Repeat exactly the lines from the line with "Build this scene" to the line with "COL = scene.collection", including both, and leave out any pictures.

● ● ●

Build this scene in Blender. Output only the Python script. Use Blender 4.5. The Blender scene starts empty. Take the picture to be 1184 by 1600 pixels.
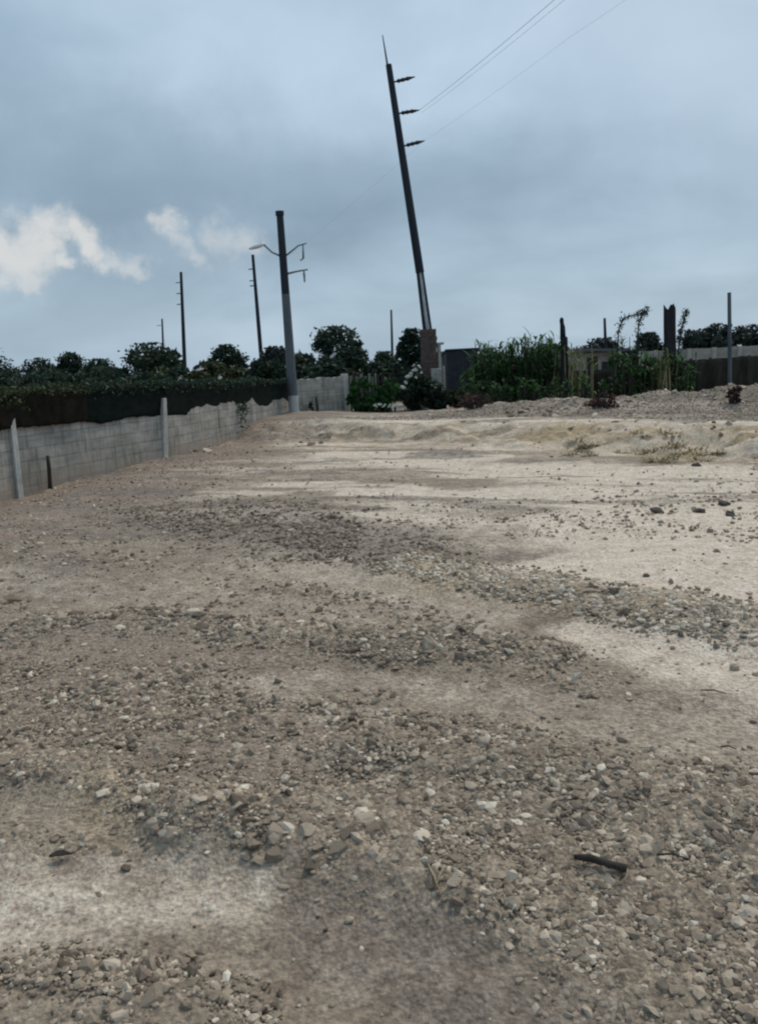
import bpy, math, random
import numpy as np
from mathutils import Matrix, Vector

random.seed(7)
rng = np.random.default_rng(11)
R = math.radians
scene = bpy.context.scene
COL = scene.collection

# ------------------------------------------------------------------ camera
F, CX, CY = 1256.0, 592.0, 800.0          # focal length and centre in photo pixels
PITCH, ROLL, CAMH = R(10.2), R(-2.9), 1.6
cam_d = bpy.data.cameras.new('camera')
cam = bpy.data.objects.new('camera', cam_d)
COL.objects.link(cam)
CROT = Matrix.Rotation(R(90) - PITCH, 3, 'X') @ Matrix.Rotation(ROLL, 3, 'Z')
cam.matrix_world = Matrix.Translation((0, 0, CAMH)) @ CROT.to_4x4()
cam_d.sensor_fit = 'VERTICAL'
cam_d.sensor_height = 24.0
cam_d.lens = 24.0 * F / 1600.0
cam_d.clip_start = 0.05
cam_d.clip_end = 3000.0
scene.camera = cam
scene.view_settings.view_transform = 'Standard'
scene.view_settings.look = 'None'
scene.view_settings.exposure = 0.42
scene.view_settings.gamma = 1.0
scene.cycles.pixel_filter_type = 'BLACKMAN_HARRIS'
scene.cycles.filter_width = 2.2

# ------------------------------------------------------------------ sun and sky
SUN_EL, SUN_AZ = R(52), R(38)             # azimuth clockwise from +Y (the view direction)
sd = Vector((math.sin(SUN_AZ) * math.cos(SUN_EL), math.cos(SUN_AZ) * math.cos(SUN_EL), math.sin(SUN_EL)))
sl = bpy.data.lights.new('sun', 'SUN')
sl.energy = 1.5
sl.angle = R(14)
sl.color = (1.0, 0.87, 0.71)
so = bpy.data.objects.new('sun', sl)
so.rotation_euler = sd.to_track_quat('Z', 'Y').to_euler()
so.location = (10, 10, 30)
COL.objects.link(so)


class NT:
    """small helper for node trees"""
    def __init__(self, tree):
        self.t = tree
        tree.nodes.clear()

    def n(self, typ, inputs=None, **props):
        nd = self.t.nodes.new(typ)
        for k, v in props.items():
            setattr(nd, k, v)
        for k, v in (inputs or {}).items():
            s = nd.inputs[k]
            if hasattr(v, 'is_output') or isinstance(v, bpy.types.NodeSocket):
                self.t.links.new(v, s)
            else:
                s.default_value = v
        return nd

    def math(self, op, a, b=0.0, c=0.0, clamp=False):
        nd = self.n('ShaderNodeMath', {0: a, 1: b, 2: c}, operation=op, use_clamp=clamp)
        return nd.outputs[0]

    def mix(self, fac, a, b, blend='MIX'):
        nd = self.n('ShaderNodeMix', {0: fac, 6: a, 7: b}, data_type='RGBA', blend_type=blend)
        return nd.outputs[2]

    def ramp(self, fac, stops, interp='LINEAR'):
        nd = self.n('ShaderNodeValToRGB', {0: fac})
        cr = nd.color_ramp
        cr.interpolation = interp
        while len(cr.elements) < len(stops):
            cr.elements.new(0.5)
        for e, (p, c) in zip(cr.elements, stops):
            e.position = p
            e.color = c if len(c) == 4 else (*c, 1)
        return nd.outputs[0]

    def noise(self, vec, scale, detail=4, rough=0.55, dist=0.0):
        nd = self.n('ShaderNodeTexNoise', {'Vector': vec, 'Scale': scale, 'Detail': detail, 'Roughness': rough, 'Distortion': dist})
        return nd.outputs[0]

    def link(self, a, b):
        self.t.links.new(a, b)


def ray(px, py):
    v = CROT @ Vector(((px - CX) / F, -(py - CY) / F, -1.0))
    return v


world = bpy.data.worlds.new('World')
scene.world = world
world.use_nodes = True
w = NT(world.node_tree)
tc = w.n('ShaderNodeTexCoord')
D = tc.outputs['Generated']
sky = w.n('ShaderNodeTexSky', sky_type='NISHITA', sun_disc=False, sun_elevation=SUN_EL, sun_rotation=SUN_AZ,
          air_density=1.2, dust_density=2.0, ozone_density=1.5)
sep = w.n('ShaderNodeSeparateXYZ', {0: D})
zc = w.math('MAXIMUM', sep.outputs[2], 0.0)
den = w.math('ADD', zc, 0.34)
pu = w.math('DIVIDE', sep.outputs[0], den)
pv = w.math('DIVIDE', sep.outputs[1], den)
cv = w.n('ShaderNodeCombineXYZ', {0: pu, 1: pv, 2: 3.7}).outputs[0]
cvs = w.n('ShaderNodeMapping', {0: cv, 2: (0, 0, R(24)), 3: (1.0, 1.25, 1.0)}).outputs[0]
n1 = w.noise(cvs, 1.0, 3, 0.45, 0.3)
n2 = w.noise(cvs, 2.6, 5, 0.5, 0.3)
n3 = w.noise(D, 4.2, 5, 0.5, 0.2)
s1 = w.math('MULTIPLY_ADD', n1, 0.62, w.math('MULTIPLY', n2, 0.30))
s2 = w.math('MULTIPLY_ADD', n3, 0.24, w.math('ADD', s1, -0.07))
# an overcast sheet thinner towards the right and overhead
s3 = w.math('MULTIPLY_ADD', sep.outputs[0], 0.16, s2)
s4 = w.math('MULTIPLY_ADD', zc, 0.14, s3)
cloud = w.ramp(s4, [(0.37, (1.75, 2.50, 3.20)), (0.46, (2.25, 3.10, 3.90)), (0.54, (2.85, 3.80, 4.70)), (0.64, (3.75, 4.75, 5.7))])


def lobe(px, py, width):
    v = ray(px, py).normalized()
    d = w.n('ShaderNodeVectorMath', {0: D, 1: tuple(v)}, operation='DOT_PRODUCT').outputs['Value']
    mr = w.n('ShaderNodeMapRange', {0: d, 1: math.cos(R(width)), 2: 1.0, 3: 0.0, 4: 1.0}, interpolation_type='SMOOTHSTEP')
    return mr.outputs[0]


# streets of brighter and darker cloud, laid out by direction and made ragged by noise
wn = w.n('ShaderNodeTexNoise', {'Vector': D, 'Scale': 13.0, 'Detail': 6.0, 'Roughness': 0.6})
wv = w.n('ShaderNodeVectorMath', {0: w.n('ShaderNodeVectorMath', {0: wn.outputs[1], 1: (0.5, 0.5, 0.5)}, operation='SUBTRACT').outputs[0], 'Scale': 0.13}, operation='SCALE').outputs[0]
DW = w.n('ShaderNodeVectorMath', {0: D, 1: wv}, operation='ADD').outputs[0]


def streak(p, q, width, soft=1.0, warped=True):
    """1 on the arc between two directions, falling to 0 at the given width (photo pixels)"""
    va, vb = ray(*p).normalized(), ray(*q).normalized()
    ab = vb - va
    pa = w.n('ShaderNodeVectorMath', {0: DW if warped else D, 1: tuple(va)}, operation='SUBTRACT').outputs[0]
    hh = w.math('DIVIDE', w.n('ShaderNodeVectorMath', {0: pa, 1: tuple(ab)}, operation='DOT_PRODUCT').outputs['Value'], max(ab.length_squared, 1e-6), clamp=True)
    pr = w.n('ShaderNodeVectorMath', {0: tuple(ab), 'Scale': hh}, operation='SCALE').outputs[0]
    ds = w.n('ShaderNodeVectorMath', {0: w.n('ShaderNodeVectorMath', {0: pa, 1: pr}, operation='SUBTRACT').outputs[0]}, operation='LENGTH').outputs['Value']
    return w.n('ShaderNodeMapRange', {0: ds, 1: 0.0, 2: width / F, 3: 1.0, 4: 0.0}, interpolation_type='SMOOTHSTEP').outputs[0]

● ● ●

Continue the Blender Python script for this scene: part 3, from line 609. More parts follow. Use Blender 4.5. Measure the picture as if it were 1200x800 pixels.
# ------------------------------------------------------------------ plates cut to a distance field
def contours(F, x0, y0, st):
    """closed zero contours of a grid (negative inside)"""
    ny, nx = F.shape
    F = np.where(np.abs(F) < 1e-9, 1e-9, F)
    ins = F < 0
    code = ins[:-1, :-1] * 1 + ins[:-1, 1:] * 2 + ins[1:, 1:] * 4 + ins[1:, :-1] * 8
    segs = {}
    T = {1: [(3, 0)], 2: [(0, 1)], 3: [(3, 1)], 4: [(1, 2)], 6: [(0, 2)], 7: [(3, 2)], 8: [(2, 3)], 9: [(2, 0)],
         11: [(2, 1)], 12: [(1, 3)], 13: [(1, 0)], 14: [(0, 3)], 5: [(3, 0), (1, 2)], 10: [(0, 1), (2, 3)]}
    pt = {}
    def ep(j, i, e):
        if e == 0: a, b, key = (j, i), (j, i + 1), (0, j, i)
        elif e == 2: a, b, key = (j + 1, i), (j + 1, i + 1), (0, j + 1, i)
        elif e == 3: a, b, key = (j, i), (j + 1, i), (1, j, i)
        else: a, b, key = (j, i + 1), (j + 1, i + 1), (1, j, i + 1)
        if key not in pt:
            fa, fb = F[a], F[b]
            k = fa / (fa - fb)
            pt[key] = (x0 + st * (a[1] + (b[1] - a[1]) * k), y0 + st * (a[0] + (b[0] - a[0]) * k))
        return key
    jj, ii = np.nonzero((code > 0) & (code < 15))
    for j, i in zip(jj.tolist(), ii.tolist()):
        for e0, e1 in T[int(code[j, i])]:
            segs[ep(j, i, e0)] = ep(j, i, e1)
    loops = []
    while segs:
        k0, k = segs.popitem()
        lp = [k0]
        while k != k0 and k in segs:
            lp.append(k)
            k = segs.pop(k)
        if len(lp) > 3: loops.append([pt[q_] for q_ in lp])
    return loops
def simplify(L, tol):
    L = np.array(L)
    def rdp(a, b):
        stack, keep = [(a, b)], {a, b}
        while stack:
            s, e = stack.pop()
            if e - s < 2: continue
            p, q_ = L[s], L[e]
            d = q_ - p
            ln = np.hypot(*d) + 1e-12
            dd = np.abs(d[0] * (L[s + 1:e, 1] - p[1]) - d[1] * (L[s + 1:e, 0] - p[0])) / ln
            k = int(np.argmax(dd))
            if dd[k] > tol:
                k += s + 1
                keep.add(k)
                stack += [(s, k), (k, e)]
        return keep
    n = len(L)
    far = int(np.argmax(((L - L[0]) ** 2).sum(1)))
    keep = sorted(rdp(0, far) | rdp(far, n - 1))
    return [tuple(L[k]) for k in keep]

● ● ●

Task output:
Build this scene in Blender. Output only the Python script. Use Blender 4.5. The Blender scene starts empty. Take the picture to be 1184 by 1600 pixels.
import bpy, math, random
import numpy as np
from mathutils import Matrix, Vector

random.seed(7)
rng = np.random.default_rng(11)
R = math.radians
scene = bpy.context.scene
COL = scene.collection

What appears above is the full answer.